Per l’essere umano rispettare e far rispettare l’equità sociale è importante, al punto da poter rinunciare a un vantaggio sicuro se questo deriva da una spartizione iniqua delle risorse, non importa se per sé o per gli altri. Anche se ci comportiamo in maniera identica nel far rispettare la giustizia in prima e in terza persona, però, uno studio appena pubblicato sulla rivista Social Cognitive and Affective Neuroscience, al quale ha collaborato la SISSA di Trieste, mostra che i network cerebrali al lavoro nei due casi sono diversi, e che un’area del cervello in particolare sarebbe cruciale nella percezione della giustizia in prima persona.
Direste di no a una somma di denaro “sicuro”? Potreste stupirvi delle vostre scelte. Gli esseri umani, lo dice la ricerca scientifica, tendono a rifiutare una ricompensa sicura se questa deriva da una spartizione squilibrata delle risorse, sia che l’ingiustizia riguardi sé stessi che gli altri. Un lavoro di Claudia Civai, oggi All’Università Radboud di Nimega in Olanda ma alla Scuola Internazionale Superiore di Studi Avanzati (SISSA) di Trieste al tempo dello studio, dimostra però che nonostante il comportamento sia lo stesso, i circuiti cerebrali al lavoro in prima o in terza persona in questo tipo di situazioni sono diversi. Allo studio hanno collaborato anche Raffaella Rumiati, responsabile del Neuroscience and Society Lab (iNSuLa) alla SISSA, e Carlo Miniussi dell’Università di Brescia.
“In studi precedenti”, spiega Civai, “abbiamo osservato la stessa tendenza a rifiutare le offerte ingiuste sia che la decisione riguardasse il soggetto in prima persona che in terza. L’imaging cerebrale però suggeriva che il cervello lavorasse diversamente nelle due situazioni”.
I compiti usati negli esperimenti da Civai e colleghi nell’ultimo lavoro e in quelli precedenti, chiamati tecnicamente Ultimatum Game, mettevano il soggetto nella condizione di accettare o rifiutare una certa somma di denaro, che veniva divisa con colui che la offriva. La divisione era stabilita dall’offerente e poteva essere equa (metà e metà) o iniqua (al ricevente spettava solo una porzione minoritaria della somma originale). “Se l’uomo dovesse seguire un criterio perfettamente razionale dovrebbe accettare qualsiasi tipo di offerta, ‘qualcosa’ è sempre meglio di nulla, e invece in caso di offerte inique la percentuale di rifiuti è molto alta”.

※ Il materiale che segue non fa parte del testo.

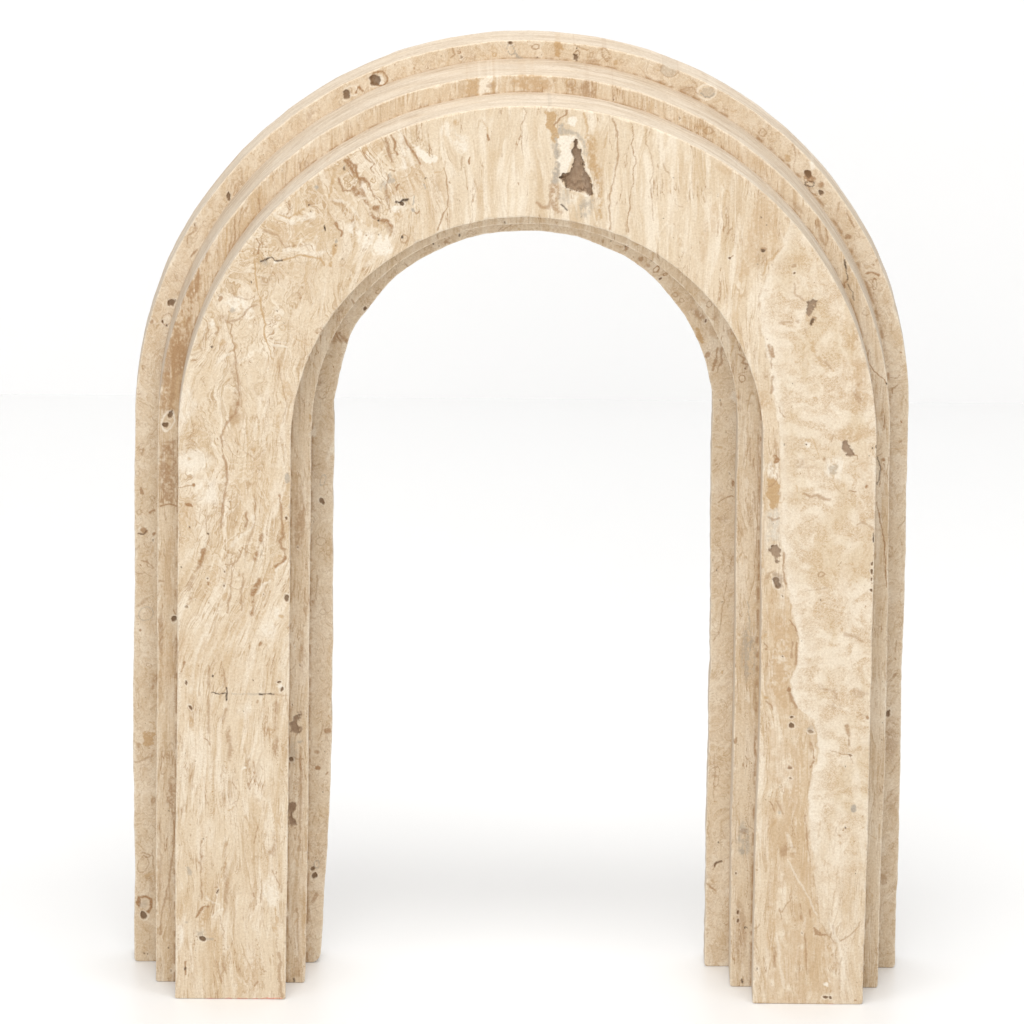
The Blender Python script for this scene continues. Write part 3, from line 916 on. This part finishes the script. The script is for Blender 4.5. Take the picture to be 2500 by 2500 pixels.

Nei nuovi esperimenti Civai e colleghi hanno utilizzato la tDCS, una tecnica di stimolazione “transcranica” che permette di disattivare temporaneamente (e in maniera sicura) un’area cerebrale. “La corteccia prefrontale mediale è un’area del cervello che dagli esperimenti precedenti avevamo individuato come cruciale in questo tipo di situazioni. Con la tDCS la abbiamo disattivata mentre i soggetti eseguivano il compito”.
Nel caso delle condizioni in prima persona, la tendenza a rifiutare l’offerta iniqua diminuiva sensibilmente (i soggetti quindi erano più “razionali” e accettavamo più facilmente qualunque somma) mentre questa diminuzione non si è osservata nella condizione in terza persona.
“Non sappiamo ancora in che modo esattamente quest’area contribuisca alla percezione dell’ingiustizia rivolta al sé. Potrebbe aiutare nella comprensione dell’ingiustizia o amplificare l’intensità delle emozioni che si provano nell’essere trattati male, o altro ancora, ma ora siamo convinti che quest’area sia importante per quel che riguarda ‘l’amor proprio’”.
Più in dettaglio…
Perché gli esseri umani rifiutano ricompense sicure nel nome dell’equità, quando perdono comunque ”capra e cavoli”? Qual è il significato evolutivo di un comportamento apparentemente svantaggioso? “È irrazionale solo se consideriamo ‘valore’ il semplice ritorno economico”, spiega Civai. In realtà per l’essere umano l’accordo sociale è una risorsa di notevole importanza. “Rispettare e far rispettare le norme del vivere civile ha un valore enorme per la sopravvivenza dell’individuo. Se leggiamo i rifiuti nell’Ultimatum Game da questo punto di vista non ci sembreranno più una scelta irrazionale”.